The Witch oozes with symbols of evil and demonstrates how religion feeds off those symbols; however, this story at once exposes and reinforces the witchcraft lore of the period. Eggers plants several seeds of doubt, suggesting the whole picture could be a result of a psychological breakdown from starvation, fear, and suspicion. The whole thing alludes to the frantic terror that propelled the Salem witch trials years later. But just as the viewer can dismiss many of the events in the film as paranoia, they can also see each event as another building block arranged by a supernatural force. Certainly, Eggers’ approach demands comparisons to Stanley Kubrick’s The Shining, where the fear of cabin fever becomes realized in the most horrifying ways. Kubrick’s influence can be found everywhere from the long-held shots to scorer Mark Korven’s music of dissonant strings and choral moans, which recall the ghostly sounds coming from the empty hallways of The Overlook Hotel.

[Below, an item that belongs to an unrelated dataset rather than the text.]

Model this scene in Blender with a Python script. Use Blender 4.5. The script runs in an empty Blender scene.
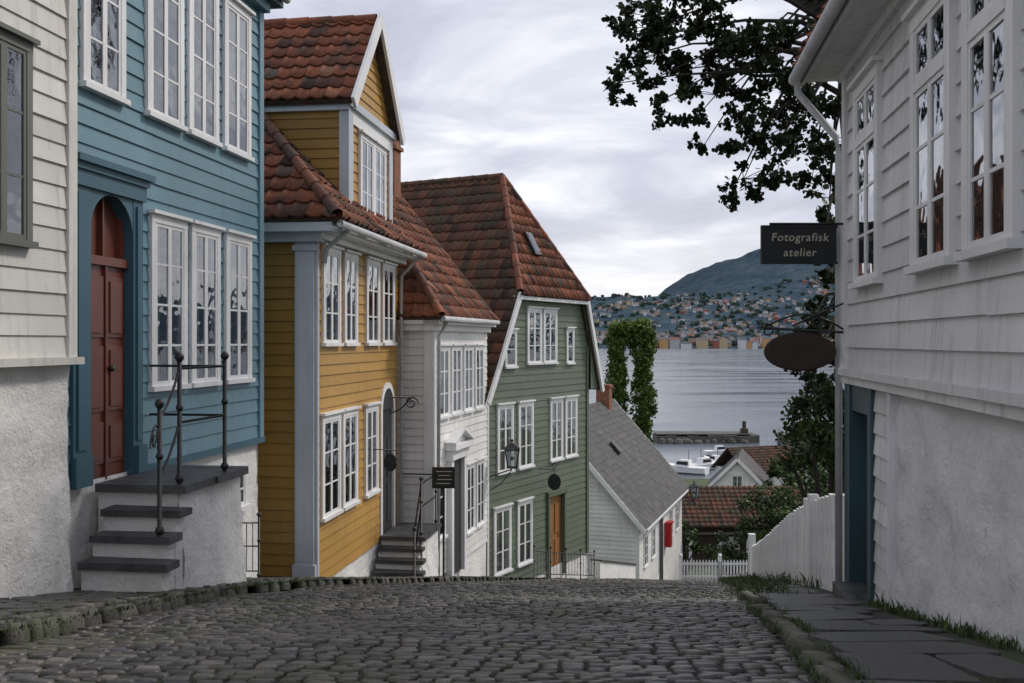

With excellent performances from the entire cast (in particular the younger performers), The Witch effectively sets the viewer down in a time and place and creates a lasting sense of unease for its rather brief running time of 92 minutes. If there’s a false moment in the whole picture, it’s near the end when some conspicuous CGI floating spoils the otherwise perfectly assembled period mise-en-scène. But no matter, the bulk of Eggers’ film contains a formal integrity rarely seen in today’s horror films. The Witch‘s quiet intensity early on gives way to an emergent feeling of dread that pulls the viewer along, mouth often agape at the troubling tone and spare approach of the experience. And when the film shows us a moment of witchcraft, real or fantasy, the images are frightening and uniquely composed so as to burn their memory on our brains. In the end, Eggers has made an unforgettable film that leaves us eagerly anticipating what he’ll do next.